The environmental pressure groups all instance the behaviour of the giant company RMC at its quarries at Eldon Hill and Longstone Edge in Derbyshire.

Two years ago RMC was refused a time extension to its permit at Eldon Hill, due to expire in September 1997; the company merely vastly increased its dynamiting of the hill, creating a stockpile of 1.5 million tonnes of limestone, worth pounds 15m, which will not be shifted for another year: giving it, in effect, a two-year extension by the back door.

Eldon Hill is now the biggest scar on the park's landscape, visible for miles around.

Shortly afterwards the company planned to turn what was originally a Derbyshire fluorspar mine into a limestone superquarry that would have destroyed Longstone Edge, a park ridge much loved by walkers.

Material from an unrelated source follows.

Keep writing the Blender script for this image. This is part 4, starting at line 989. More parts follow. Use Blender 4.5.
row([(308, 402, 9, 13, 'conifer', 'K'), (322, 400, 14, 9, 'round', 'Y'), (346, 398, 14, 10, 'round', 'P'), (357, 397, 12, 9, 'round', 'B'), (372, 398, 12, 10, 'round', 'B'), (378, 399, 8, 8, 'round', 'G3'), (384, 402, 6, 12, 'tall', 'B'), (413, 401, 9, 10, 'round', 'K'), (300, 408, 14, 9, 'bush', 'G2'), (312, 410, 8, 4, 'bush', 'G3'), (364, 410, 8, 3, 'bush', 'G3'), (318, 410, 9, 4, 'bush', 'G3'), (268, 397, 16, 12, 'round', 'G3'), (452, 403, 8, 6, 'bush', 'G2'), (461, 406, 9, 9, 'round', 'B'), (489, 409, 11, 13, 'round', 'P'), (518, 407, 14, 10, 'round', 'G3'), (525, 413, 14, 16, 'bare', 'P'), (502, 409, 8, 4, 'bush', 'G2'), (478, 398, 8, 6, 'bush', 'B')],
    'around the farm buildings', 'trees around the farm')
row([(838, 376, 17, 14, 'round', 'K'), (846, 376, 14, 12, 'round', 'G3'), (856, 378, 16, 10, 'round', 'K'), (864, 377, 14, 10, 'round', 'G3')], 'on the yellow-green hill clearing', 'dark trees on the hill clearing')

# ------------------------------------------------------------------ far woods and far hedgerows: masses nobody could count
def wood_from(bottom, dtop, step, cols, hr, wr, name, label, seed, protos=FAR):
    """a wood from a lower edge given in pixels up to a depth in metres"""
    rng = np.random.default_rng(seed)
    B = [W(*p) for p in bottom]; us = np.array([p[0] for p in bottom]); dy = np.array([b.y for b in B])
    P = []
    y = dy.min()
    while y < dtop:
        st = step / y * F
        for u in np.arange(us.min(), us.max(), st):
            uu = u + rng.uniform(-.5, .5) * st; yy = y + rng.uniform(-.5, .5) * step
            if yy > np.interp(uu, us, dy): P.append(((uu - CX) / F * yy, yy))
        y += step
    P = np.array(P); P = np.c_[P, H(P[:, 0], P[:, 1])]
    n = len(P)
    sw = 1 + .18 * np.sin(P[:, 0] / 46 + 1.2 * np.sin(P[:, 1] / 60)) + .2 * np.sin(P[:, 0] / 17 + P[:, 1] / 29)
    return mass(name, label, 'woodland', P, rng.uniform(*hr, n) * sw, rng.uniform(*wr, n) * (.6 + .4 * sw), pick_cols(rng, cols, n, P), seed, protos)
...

The Peak Park Planning Board refused, and the company says it has accepted the refusal, although the owner of the site is seeking leave in the High Court next month to challenge the decision by judicial review.

During this time, RMC was also seeking a large extension to its quarry at Spaunton in the North Yorkshire Moors National Park, which was finally turned down by the Deputy Prime Minister and Environment Secretary, John Prescott, six weeks ago.

The company is having open days at eight of its quarries - but not at any of those sited in a national park.

"Minerals 98," said Robin Maynard, of Friends of the Earth, "is a simply a PR exercise seeking to take the heat off an unsustainable dinosaur industry."